## Stated exercise
Search the material for the string "scene", then return every line where it is found.
+===+
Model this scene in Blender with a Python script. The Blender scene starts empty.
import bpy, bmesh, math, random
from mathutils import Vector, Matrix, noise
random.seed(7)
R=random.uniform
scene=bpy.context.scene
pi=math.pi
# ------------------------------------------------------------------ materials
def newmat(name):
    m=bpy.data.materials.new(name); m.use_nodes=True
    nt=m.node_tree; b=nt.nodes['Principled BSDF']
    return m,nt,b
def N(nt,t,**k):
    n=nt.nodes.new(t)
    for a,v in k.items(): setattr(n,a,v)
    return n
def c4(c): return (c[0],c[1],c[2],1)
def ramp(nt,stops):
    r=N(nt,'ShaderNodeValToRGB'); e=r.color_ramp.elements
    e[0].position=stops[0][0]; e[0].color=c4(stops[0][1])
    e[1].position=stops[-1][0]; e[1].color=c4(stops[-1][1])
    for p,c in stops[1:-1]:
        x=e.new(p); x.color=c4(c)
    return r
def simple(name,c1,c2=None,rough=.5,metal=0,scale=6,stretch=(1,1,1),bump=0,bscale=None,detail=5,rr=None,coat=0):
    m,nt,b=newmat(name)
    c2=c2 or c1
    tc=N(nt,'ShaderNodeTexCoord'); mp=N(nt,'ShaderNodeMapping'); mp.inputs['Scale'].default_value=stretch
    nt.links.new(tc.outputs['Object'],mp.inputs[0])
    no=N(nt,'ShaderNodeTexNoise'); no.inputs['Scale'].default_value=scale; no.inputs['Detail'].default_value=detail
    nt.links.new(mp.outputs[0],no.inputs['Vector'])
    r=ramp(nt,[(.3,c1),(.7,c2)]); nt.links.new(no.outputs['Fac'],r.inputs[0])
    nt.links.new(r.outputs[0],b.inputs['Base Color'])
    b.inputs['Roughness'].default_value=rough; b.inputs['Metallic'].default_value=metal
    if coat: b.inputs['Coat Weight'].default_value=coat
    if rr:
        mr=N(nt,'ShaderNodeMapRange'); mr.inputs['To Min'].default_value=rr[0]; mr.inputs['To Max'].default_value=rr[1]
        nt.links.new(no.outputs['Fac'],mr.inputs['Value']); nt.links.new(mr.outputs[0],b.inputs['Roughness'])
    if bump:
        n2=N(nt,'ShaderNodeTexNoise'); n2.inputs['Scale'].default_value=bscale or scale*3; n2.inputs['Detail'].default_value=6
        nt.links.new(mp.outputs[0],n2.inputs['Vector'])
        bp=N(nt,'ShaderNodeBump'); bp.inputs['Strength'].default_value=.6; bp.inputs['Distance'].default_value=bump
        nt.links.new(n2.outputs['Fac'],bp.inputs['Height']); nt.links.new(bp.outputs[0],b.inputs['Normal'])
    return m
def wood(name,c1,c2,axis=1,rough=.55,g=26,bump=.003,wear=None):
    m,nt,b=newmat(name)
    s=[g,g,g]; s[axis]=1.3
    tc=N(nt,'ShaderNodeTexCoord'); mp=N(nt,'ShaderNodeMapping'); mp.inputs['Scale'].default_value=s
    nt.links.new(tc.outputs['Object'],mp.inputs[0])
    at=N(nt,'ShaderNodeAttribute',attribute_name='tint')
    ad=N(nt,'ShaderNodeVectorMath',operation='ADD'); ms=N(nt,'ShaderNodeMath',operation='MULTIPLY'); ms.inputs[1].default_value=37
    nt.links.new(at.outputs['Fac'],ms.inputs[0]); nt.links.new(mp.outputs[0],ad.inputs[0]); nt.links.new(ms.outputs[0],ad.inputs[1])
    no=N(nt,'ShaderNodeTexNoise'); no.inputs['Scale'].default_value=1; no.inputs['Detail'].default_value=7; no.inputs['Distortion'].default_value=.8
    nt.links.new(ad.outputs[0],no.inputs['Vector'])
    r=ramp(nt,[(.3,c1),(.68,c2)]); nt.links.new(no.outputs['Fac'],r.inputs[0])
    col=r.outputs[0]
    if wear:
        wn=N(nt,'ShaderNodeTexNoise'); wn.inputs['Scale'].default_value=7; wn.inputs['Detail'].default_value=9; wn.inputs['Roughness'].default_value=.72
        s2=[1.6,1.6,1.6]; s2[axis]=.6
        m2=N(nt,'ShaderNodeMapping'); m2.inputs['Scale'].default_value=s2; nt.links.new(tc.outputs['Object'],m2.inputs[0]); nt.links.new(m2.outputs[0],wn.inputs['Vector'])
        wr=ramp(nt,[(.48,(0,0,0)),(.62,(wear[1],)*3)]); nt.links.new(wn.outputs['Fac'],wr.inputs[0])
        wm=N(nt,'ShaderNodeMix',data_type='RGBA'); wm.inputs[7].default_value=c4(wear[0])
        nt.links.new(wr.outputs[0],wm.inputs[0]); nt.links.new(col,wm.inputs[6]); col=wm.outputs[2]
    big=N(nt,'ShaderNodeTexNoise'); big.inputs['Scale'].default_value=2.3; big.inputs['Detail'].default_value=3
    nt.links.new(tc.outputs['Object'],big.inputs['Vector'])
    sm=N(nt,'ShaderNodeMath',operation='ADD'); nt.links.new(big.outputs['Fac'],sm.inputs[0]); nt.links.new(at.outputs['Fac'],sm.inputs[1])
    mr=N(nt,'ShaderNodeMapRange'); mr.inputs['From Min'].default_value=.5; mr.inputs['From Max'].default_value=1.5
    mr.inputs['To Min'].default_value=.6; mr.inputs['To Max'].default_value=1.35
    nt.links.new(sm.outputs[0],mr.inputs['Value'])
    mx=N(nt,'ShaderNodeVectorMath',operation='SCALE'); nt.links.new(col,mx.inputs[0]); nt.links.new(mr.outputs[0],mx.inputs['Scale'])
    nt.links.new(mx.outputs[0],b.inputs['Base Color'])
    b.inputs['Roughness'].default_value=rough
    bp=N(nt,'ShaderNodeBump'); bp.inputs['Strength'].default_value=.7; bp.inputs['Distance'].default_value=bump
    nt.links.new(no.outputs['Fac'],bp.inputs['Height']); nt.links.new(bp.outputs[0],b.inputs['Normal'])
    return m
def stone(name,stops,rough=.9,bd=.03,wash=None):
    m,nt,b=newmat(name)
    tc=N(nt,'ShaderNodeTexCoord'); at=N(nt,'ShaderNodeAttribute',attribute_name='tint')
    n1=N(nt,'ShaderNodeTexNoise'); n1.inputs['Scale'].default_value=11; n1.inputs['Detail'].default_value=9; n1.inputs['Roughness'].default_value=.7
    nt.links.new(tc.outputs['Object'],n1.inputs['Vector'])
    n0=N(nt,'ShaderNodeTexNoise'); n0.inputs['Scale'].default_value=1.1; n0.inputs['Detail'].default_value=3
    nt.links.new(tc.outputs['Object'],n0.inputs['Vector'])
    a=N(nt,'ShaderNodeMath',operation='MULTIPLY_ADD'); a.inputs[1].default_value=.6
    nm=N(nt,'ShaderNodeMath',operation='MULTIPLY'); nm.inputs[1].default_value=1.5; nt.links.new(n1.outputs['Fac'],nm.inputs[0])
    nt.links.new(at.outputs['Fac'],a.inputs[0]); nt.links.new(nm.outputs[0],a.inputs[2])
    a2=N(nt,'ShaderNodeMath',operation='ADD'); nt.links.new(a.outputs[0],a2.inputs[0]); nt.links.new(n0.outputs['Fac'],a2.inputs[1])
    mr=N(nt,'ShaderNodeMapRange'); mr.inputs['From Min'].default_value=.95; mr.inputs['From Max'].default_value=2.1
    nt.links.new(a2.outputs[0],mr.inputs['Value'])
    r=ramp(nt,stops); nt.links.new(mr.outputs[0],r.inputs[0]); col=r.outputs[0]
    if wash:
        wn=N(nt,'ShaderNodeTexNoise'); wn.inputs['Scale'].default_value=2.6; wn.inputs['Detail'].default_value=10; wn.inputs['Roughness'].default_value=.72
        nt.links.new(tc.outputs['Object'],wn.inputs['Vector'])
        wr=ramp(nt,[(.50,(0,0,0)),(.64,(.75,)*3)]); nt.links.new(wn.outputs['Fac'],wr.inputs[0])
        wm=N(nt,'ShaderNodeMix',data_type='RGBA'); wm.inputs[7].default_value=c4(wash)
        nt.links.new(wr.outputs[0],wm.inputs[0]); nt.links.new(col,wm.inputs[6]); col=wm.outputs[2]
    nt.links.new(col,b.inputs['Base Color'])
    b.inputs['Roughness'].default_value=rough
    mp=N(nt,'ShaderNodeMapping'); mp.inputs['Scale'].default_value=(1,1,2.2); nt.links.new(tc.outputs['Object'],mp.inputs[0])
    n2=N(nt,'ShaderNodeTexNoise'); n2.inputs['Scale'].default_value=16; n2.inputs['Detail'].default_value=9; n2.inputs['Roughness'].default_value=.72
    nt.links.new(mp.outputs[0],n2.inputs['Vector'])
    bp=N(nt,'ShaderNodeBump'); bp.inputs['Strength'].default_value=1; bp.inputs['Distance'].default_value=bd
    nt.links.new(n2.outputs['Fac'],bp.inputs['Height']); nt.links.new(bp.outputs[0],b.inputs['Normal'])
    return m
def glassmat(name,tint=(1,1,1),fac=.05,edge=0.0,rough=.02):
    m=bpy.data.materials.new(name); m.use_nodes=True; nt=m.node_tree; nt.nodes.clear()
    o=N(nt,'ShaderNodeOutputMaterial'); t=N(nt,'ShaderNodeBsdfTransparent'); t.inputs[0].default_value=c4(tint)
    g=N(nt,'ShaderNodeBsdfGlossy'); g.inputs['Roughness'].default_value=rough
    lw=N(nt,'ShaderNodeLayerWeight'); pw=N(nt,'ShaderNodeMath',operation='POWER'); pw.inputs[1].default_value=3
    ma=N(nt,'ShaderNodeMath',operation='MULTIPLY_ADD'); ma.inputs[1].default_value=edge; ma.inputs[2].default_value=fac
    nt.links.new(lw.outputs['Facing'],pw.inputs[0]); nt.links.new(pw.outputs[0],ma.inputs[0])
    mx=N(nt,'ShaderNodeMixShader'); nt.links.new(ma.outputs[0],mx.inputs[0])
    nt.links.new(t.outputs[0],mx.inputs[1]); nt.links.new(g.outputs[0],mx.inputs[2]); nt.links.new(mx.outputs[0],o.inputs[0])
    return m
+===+
## Solution
Model this scene in Blender with a Python script. The Blender scene starts empty.
scene=bpy.context.scene